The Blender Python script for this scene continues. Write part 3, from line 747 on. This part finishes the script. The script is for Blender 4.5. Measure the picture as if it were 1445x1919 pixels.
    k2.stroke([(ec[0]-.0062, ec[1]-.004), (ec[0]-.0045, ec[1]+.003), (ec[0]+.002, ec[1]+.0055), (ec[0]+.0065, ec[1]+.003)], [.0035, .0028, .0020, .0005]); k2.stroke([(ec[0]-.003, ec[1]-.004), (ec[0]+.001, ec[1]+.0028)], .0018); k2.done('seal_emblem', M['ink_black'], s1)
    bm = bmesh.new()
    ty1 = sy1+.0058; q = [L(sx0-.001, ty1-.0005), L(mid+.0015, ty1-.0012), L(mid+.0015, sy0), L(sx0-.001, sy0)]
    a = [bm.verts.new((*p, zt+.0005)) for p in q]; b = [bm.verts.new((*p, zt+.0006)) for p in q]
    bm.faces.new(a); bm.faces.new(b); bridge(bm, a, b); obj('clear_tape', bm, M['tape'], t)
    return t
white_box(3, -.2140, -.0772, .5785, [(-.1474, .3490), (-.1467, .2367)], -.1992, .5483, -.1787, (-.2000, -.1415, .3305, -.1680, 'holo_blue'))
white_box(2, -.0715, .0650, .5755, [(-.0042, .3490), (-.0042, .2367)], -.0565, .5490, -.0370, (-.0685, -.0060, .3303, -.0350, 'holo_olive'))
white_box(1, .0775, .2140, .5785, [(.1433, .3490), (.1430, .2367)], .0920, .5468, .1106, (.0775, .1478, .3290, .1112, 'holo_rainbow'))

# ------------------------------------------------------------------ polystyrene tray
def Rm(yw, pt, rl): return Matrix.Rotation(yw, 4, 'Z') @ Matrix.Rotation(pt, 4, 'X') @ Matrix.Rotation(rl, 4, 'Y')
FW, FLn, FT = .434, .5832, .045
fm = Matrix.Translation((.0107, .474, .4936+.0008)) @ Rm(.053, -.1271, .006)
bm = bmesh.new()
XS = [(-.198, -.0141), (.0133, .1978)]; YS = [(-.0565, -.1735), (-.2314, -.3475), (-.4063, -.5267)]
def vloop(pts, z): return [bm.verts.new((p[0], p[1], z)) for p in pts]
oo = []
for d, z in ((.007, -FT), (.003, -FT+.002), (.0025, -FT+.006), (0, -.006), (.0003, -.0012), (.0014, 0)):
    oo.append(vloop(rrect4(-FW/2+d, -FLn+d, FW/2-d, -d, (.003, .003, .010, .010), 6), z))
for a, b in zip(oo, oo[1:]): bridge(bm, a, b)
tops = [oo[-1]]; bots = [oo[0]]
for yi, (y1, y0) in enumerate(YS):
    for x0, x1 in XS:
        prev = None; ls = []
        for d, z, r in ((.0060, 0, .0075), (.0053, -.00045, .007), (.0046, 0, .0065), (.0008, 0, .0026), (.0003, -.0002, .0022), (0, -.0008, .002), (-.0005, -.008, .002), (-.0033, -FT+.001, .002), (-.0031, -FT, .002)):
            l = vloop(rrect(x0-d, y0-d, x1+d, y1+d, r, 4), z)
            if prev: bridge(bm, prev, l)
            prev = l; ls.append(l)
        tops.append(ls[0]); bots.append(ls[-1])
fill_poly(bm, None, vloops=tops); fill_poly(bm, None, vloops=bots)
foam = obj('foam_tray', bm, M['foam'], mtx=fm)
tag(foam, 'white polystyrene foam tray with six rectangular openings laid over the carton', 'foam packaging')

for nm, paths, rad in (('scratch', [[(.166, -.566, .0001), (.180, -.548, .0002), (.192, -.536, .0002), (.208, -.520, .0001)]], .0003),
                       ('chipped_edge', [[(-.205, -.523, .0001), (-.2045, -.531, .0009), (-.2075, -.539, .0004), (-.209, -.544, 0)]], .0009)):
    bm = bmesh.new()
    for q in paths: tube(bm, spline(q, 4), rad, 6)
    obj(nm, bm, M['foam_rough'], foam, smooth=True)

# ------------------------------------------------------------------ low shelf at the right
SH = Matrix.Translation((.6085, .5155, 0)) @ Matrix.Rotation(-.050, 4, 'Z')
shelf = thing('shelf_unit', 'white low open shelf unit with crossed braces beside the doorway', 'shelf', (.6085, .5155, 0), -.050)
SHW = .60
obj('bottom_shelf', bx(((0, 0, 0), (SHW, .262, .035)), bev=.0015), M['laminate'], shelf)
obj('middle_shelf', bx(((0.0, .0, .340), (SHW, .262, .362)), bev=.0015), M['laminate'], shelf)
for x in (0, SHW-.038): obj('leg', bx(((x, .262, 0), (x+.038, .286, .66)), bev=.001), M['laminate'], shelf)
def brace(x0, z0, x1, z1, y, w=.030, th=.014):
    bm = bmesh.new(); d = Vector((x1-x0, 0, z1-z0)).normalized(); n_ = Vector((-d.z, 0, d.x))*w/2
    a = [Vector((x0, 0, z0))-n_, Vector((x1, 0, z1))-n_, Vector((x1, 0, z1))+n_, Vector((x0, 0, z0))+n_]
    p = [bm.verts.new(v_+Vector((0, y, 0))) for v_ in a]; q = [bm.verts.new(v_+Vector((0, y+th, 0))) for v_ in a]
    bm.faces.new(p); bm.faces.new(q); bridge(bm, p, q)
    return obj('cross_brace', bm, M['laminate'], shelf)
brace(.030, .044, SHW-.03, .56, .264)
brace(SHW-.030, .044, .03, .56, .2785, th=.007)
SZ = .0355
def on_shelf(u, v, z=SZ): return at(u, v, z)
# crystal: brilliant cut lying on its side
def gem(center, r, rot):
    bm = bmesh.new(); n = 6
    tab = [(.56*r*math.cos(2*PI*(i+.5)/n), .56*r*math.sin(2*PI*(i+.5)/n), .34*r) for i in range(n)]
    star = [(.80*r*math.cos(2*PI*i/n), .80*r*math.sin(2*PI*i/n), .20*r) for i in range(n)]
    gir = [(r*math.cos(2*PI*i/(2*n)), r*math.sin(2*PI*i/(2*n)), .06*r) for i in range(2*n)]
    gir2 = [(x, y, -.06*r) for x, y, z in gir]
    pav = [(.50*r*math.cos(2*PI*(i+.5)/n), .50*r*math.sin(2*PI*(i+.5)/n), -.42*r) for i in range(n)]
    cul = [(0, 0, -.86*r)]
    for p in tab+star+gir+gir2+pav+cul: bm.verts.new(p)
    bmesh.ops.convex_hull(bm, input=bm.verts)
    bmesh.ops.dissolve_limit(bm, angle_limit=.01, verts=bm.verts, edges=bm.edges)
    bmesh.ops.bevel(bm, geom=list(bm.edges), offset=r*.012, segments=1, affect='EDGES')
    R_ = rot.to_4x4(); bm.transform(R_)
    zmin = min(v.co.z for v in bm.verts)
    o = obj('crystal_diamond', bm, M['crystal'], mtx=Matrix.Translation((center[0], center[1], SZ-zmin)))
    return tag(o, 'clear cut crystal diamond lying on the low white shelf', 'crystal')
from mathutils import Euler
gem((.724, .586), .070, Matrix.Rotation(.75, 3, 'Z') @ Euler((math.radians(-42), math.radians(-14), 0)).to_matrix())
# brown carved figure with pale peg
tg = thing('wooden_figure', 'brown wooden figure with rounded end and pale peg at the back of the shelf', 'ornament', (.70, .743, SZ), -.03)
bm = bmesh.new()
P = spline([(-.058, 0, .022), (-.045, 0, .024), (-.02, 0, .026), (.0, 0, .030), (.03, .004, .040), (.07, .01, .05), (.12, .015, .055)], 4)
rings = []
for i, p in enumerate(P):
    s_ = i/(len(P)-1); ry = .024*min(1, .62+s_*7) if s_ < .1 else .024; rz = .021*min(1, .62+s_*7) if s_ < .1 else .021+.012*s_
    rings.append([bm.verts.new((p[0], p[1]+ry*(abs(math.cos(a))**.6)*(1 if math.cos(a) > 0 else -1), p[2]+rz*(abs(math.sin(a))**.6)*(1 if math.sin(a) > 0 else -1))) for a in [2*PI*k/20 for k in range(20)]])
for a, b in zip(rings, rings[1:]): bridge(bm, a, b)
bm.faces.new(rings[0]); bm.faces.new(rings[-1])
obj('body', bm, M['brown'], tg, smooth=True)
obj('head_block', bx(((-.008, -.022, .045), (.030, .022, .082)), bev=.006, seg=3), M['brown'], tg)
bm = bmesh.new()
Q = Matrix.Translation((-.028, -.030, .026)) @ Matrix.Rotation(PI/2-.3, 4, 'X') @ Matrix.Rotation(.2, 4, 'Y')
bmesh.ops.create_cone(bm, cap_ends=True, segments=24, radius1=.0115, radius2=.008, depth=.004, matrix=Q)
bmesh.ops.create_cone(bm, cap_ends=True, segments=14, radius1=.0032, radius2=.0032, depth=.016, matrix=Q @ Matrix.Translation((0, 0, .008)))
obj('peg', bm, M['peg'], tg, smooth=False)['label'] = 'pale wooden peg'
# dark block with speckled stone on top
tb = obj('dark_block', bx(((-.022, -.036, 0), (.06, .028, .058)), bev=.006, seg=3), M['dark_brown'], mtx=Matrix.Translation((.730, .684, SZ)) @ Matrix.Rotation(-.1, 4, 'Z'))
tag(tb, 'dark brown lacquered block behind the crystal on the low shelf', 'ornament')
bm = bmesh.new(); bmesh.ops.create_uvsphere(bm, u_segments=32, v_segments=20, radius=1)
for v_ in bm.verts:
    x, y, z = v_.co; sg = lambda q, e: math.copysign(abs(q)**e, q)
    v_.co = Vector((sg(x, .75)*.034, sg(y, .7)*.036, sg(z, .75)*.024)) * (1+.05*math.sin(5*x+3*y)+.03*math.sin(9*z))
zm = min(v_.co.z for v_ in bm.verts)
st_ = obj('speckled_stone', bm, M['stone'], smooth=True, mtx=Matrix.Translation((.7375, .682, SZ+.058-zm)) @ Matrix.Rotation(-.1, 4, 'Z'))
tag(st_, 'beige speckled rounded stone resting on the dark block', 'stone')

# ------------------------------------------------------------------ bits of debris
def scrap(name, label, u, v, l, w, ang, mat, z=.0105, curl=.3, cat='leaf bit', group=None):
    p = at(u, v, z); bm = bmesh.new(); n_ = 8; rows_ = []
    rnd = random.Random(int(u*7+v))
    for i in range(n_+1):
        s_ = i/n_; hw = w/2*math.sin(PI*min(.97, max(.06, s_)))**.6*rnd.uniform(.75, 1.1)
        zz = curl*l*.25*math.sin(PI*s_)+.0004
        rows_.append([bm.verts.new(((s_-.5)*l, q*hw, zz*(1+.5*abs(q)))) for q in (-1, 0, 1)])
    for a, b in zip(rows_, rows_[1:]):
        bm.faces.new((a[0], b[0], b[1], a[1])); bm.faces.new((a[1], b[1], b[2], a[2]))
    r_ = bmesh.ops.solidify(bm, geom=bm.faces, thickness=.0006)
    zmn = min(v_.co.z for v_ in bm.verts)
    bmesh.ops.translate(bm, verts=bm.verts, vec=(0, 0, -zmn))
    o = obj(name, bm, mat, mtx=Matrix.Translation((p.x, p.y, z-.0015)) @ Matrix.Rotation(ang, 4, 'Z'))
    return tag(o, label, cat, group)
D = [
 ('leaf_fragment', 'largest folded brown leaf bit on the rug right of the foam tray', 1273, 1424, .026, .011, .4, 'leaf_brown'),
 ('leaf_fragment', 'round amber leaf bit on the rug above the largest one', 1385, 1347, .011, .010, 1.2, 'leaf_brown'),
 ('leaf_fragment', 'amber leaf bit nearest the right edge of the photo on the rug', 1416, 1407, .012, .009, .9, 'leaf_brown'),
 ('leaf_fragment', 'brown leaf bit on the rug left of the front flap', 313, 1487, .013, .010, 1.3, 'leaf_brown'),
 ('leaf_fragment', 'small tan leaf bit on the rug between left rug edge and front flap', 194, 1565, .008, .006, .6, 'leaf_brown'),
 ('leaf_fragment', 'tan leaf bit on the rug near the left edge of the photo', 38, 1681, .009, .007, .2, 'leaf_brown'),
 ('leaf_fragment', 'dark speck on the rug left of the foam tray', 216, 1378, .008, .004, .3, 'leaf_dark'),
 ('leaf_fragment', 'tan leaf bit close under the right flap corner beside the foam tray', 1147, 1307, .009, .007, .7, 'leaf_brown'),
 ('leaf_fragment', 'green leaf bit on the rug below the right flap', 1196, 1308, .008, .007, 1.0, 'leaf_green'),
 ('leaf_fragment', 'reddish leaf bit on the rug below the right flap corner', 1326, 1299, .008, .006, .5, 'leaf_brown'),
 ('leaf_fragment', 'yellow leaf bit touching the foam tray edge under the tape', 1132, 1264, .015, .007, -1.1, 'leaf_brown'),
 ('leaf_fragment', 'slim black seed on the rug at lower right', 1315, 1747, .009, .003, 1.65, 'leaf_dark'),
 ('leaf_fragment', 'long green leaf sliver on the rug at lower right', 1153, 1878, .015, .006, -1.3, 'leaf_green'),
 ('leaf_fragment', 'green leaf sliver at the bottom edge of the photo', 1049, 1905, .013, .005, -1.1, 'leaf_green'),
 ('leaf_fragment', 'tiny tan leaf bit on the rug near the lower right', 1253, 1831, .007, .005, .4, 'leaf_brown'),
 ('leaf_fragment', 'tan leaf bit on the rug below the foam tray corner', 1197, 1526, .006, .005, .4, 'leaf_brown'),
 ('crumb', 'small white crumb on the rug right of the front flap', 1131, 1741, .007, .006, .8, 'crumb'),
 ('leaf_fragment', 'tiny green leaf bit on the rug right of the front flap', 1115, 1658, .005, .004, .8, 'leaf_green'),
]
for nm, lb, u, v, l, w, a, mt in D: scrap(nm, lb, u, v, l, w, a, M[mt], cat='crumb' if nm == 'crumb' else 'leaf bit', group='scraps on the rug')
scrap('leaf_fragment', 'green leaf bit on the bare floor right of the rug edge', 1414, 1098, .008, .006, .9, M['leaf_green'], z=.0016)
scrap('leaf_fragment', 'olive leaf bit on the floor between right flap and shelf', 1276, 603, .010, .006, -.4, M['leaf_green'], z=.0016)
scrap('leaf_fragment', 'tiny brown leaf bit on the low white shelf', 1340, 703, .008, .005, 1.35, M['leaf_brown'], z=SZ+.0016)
--------------------------------------------------
> **Set task**: What you return should be the lines from the start of the data through the line with "(.0775, .1478, .3290, .1112, 'holo_rainbow'))", quoted exactly and nothing more.

> **Output below**:
The Blender Python script for this scene continues. Write part 3, from line 747 on. This part finishes the script. The script is for Blender 4.5. Measure the picture as if it were 1445x1919 pixels.
    k2.stroke([(ec[0]-.0062, ec[1]-.004), (ec[0]-.0045, ec[1]+.003), (ec[0]+.002, ec[1]+.0055), (ec[0]+.0065, ec[1]+.003)], [.0035, .0028, .0020, .0005]); k2.stroke([(ec[0]-.003, ec[1]-.004), (ec[0]+.001, ec[1]+.0028)], .0018); k2.done('seal_emblem', M['ink_black'], s1)
    bm = bmesh.new()
    ty1 = sy1+.0058; q = [L(sx0-.001, ty1-.0005), L(mid+.0015, ty1-.0012), L(mid+.0015, sy0), L(sx0-.001, sy0)]
    a = [bm.verts.new((*p, zt+.0005)) for p in q]; b = [bm.verts.new((*p, zt+.0006)) for p in q]
    bm.faces.new(a); bm.faces.new(b); bridge(bm, a, b); obj('clear_tape', bm, M['tape'], t)
    return t
white_box(3, -.2140, -.0772, .5785, [(-.1474, .3490), (-.1467, .2367)], -.1992, .5483, -.1787, (-.2000, -.1415, .3305, -.1680, 'holo_blue'))
white_box(2, -.0715, .0650, .5755, [(-.0042, .3490), (-.0042, .2367)], -.0565, .5490, -.0370, (-.0685, -.0060, .3303, -.0350, 'holo_olive'))
white_box(1, .0775, .2140, .5785, [(.1433, .3490), (.1430, .2367)], .0920, .5468, .1106, (.0775, .1478, .3290, .1112, 'holo_rainbow'))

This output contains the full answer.